### Information provided
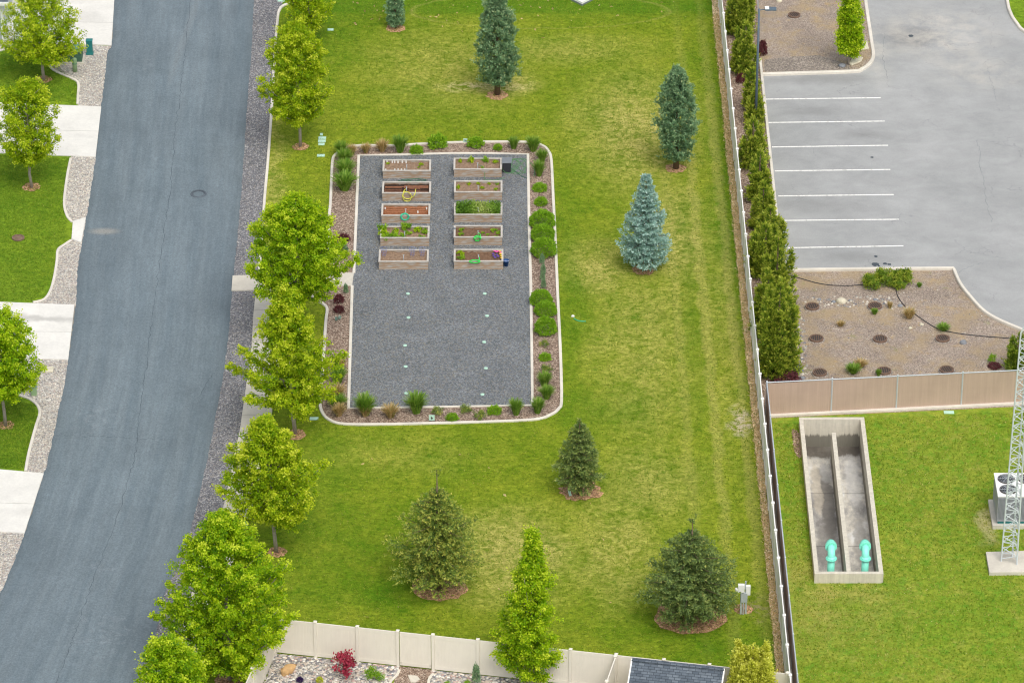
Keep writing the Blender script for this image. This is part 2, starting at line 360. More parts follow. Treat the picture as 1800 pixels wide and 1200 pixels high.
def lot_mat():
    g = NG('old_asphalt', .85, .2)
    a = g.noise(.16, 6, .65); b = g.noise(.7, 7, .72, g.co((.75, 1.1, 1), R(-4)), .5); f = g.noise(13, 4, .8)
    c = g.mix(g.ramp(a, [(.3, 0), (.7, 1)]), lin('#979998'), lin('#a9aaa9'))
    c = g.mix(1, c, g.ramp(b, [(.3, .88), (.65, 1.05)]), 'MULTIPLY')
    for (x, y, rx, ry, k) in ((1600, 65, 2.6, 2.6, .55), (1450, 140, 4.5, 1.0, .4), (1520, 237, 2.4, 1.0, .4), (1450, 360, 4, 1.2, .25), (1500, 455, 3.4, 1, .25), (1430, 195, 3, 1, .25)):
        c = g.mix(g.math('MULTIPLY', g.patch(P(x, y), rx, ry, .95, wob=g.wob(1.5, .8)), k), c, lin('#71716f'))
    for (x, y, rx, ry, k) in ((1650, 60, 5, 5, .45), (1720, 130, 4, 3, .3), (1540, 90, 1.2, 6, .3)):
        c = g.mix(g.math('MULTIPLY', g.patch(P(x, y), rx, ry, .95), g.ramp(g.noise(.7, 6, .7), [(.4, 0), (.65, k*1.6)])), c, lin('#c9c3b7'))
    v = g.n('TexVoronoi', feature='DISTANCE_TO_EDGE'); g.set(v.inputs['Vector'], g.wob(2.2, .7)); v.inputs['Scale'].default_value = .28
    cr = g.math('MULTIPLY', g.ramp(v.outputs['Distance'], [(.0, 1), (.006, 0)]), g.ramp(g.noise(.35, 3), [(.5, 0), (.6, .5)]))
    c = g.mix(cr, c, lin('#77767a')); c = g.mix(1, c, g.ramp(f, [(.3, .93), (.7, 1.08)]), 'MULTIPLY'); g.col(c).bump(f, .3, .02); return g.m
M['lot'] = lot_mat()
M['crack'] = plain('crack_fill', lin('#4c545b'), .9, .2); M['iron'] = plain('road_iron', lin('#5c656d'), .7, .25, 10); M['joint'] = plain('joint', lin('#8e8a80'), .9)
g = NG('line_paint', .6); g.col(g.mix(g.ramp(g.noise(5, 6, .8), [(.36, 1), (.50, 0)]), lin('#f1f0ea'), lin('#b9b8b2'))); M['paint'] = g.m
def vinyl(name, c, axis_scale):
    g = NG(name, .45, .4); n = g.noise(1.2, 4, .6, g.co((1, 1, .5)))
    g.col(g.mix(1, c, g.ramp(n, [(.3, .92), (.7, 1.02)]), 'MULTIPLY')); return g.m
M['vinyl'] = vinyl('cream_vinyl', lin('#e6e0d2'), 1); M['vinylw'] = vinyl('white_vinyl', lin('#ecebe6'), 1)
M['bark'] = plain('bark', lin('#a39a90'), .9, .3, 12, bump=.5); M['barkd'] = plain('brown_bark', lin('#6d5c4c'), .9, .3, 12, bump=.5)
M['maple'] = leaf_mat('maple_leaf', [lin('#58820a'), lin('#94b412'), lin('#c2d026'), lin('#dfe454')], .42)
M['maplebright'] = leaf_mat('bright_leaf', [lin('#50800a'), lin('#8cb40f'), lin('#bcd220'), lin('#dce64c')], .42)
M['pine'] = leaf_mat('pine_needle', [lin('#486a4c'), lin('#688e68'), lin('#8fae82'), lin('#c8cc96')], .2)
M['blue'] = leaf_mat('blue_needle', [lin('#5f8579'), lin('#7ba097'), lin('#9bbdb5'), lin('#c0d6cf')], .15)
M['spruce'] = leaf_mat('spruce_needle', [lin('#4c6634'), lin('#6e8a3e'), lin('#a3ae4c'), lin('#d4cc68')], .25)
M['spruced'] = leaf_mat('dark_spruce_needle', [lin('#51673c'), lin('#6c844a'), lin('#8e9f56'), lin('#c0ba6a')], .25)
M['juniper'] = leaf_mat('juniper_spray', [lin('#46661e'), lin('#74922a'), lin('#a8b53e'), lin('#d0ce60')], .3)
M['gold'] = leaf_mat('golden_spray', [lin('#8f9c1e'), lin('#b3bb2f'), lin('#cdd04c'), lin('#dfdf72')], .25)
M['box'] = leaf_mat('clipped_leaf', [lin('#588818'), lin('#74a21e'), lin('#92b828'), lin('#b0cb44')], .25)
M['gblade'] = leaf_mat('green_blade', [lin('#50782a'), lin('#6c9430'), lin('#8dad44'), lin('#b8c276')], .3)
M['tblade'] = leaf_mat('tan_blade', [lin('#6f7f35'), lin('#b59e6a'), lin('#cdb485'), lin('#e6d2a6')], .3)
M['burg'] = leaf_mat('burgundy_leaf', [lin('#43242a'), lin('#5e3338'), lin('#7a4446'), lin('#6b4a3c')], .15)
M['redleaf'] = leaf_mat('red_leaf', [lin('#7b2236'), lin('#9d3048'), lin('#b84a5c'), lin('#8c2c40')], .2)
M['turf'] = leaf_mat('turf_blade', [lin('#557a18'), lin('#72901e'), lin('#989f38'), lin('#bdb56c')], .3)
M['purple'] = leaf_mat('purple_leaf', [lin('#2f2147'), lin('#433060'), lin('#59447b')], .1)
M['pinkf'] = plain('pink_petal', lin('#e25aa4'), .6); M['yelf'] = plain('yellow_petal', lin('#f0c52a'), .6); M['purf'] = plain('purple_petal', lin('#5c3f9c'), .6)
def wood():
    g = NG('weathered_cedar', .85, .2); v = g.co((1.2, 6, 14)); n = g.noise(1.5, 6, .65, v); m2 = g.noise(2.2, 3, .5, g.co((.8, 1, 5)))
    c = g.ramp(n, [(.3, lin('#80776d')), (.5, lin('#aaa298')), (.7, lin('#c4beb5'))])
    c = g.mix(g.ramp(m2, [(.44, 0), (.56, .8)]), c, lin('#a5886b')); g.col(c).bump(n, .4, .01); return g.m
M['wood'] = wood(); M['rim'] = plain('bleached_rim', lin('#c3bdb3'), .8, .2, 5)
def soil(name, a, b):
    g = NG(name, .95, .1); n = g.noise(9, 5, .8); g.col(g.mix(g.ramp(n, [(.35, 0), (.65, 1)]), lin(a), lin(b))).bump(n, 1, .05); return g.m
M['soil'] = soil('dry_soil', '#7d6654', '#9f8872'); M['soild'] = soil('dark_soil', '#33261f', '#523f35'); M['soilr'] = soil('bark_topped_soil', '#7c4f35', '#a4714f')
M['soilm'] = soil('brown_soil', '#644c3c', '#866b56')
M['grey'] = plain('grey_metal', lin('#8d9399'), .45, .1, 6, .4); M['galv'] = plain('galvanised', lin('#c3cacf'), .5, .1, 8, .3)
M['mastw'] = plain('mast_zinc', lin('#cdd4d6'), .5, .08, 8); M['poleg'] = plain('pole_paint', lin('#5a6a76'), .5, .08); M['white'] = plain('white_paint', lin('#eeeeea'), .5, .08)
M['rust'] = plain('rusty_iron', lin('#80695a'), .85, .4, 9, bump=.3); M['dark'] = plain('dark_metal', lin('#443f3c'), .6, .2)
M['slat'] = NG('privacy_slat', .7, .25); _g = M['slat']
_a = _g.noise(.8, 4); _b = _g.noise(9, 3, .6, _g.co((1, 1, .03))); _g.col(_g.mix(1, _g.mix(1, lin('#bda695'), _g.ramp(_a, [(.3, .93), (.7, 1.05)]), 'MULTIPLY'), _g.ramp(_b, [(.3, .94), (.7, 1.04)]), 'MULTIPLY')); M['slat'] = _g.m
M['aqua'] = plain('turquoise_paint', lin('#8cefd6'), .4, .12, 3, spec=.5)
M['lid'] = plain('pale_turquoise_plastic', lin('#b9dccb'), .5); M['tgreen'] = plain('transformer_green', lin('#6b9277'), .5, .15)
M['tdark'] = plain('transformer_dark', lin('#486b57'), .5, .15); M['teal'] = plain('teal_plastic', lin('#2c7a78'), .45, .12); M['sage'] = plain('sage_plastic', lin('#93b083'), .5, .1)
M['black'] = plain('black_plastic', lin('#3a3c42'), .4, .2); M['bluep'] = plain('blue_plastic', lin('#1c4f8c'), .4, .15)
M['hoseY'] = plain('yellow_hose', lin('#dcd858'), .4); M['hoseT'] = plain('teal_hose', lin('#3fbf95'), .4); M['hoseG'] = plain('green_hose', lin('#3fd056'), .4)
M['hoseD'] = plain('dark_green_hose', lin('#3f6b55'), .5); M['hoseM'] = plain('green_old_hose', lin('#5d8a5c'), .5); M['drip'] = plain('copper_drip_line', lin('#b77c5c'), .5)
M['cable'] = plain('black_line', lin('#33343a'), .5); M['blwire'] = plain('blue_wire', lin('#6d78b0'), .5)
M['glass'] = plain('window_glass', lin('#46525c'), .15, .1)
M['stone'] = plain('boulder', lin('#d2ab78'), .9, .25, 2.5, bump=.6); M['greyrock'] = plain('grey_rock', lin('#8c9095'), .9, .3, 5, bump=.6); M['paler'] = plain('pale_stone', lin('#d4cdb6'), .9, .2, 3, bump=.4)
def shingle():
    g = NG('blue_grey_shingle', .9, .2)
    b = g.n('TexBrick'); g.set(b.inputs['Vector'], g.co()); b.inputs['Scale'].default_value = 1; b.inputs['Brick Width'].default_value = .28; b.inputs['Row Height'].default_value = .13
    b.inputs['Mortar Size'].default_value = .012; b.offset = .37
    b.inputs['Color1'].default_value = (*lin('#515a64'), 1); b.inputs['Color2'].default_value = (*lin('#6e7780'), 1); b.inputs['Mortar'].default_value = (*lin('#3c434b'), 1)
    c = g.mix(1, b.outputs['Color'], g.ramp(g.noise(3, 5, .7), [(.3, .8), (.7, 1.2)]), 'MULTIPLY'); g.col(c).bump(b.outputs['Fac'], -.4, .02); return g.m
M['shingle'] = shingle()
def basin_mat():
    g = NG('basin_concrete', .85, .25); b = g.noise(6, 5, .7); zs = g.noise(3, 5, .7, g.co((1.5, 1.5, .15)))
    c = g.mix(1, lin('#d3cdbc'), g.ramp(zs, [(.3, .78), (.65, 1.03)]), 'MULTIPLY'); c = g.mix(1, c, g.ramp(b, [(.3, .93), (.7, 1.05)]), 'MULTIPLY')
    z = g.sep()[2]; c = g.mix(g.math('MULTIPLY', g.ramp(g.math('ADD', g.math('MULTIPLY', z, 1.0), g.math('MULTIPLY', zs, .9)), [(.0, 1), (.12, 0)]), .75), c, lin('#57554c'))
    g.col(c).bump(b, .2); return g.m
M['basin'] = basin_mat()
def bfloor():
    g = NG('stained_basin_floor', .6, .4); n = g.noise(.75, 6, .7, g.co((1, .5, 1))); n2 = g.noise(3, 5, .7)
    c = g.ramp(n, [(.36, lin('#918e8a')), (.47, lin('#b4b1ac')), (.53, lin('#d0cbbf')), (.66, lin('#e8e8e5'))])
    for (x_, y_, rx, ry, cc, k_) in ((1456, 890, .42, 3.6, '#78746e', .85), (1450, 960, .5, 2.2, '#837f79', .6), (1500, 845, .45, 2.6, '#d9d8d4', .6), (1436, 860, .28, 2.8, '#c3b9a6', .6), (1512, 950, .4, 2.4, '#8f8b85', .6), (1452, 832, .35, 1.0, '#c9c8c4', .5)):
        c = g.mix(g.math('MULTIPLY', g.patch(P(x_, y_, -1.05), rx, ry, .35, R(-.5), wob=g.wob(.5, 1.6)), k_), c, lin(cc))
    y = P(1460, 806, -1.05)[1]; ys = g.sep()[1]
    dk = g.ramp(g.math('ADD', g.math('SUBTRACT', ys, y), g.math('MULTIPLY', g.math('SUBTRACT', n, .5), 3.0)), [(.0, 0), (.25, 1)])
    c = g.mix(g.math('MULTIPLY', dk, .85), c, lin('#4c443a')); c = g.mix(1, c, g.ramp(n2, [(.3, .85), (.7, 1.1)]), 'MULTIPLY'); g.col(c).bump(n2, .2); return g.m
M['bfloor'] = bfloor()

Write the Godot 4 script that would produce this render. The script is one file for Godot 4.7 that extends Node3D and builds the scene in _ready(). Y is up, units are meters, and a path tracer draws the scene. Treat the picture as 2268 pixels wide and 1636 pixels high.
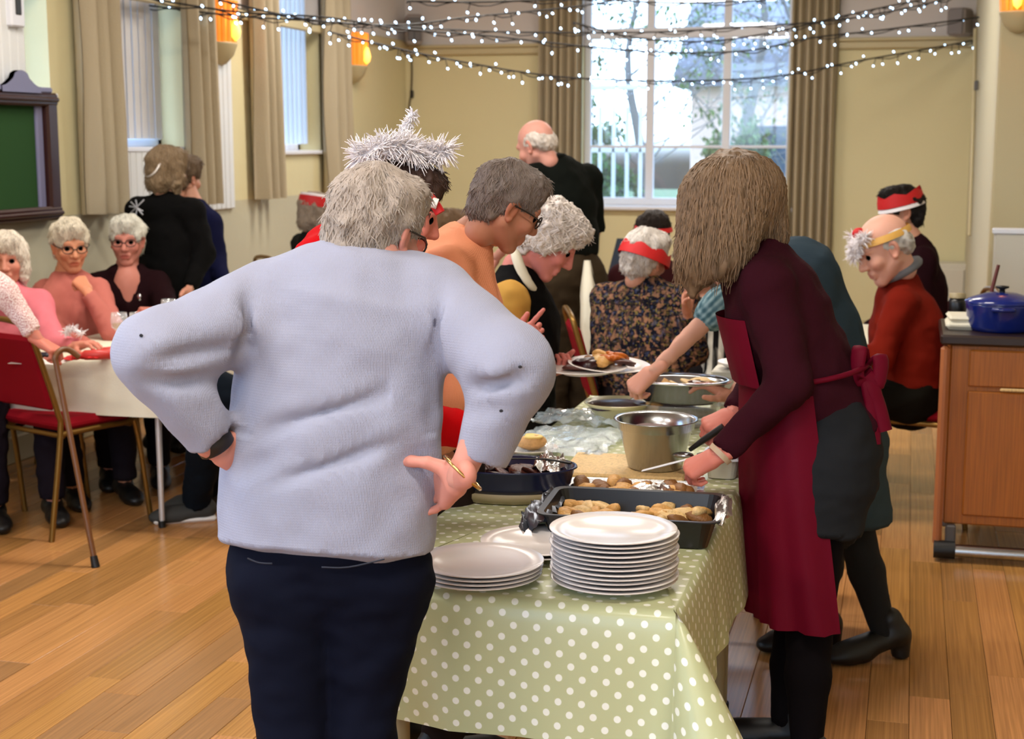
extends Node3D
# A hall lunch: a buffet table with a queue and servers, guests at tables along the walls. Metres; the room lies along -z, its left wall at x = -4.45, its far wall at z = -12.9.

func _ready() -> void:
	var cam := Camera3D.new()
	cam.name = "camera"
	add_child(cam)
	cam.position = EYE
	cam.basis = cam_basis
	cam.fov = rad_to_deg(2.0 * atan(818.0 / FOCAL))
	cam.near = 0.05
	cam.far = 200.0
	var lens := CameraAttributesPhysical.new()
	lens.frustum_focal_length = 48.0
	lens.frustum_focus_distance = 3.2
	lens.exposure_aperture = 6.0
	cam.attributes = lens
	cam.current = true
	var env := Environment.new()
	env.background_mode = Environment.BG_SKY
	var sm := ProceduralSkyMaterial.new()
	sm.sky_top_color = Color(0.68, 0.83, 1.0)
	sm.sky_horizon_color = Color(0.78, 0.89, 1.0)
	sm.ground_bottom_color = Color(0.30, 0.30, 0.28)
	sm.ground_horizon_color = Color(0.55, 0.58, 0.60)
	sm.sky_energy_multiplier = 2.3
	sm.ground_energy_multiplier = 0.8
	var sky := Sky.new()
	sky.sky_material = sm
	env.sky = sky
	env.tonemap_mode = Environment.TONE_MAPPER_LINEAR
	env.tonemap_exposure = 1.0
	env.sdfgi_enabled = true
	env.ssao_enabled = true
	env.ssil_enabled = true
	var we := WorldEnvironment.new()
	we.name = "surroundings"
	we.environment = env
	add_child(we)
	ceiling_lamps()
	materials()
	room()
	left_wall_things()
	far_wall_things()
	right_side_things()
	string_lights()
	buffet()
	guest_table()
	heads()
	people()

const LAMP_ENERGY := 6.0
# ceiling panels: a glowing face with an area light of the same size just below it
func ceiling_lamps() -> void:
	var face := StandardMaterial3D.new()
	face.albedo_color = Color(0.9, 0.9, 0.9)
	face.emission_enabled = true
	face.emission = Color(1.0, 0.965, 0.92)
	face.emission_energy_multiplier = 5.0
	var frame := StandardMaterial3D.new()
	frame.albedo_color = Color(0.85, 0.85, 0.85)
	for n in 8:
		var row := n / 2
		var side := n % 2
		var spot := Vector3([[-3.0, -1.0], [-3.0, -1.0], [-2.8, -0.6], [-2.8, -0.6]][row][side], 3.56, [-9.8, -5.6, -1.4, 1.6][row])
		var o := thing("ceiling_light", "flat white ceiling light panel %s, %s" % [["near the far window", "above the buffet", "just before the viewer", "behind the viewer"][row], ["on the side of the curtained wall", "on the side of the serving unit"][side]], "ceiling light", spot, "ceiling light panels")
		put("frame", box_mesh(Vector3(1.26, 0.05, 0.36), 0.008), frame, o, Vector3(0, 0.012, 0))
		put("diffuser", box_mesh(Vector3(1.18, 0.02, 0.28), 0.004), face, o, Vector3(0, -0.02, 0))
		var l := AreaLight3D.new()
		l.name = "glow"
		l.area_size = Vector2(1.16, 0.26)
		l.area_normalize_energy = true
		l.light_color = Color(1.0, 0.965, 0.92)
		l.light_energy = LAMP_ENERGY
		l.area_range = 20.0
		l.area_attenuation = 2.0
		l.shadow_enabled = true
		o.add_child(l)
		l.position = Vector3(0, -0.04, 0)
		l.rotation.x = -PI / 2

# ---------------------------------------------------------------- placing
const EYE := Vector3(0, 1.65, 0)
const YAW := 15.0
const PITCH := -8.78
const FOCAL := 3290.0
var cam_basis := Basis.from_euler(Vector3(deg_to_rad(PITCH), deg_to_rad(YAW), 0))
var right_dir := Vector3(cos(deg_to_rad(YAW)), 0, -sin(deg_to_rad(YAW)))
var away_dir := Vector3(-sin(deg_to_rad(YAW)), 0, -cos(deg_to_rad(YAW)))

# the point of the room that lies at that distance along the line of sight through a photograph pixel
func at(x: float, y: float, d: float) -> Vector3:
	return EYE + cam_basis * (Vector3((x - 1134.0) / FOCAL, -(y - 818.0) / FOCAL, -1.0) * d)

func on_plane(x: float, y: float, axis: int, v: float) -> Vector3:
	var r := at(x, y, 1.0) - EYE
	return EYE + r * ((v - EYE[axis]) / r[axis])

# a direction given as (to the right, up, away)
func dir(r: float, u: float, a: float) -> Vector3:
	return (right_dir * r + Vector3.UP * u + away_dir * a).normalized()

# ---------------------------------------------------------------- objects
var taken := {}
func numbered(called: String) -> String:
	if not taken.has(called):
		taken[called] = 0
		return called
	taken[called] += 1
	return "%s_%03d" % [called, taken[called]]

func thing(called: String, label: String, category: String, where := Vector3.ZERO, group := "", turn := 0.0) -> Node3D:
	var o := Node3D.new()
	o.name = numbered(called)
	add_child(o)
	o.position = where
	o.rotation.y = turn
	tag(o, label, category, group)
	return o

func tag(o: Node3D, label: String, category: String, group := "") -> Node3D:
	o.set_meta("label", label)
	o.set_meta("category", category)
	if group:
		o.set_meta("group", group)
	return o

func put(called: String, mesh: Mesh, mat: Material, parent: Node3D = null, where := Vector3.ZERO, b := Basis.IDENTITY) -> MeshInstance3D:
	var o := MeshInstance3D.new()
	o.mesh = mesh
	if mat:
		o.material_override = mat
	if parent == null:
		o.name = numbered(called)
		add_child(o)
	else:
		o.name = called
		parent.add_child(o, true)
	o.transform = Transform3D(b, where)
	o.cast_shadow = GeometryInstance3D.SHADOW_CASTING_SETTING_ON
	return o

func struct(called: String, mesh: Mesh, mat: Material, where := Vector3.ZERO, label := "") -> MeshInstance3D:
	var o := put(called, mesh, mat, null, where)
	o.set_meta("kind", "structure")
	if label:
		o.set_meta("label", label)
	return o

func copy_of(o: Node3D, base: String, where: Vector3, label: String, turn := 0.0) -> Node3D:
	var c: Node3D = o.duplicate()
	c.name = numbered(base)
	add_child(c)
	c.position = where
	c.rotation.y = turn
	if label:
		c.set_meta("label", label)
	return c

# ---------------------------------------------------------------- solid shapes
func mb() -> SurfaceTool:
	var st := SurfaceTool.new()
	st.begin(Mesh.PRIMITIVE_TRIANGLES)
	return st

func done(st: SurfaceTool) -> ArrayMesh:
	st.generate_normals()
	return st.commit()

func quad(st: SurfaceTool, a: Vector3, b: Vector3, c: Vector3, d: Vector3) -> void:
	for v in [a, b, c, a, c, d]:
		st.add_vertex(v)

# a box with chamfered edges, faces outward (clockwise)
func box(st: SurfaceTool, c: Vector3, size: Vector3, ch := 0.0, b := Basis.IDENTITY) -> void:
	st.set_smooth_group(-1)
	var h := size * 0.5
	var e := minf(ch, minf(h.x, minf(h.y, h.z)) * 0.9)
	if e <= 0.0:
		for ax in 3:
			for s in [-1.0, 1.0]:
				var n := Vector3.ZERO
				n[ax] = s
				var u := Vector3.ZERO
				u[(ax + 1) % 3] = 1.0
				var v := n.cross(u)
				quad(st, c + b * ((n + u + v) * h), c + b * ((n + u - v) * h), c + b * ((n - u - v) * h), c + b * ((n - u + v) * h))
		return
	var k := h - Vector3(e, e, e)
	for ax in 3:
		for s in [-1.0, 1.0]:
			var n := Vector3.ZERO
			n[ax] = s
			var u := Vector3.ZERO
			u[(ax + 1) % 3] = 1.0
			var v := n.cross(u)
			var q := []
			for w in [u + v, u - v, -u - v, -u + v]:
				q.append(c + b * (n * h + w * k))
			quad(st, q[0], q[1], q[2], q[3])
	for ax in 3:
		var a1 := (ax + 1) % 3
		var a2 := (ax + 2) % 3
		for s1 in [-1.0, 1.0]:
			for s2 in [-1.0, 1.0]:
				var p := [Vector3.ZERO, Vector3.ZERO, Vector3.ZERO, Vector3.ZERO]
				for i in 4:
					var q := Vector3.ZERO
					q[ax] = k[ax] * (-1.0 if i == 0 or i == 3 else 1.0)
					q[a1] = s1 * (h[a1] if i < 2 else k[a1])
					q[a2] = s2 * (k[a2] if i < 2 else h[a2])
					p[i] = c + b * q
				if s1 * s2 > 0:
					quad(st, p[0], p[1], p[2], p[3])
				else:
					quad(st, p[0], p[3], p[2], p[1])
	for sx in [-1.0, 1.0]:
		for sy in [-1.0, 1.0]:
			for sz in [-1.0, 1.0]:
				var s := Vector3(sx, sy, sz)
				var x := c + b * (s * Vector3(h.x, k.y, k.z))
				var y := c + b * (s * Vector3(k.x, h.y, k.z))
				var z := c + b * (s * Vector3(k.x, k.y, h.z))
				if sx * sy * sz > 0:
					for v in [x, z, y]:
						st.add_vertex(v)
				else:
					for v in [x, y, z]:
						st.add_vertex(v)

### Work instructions
Scan the data for the word "wide" and copy every line where it shows up.

### Complete response
Keep writing the Blender script for this image. This is part 2, starting at line 360. More parts follow. Treat the picture as 1800 pixels wide and 1200 pixels high.
Write the Godot 4 script that would produce this render. The script is one file for Godot 4.7 that extends Node3D and builds the scene in _ready(). Y is up, units are meters, and a path tracer draws the scene. Treat the picture as 2268 pixels wide and 1636 pixels high.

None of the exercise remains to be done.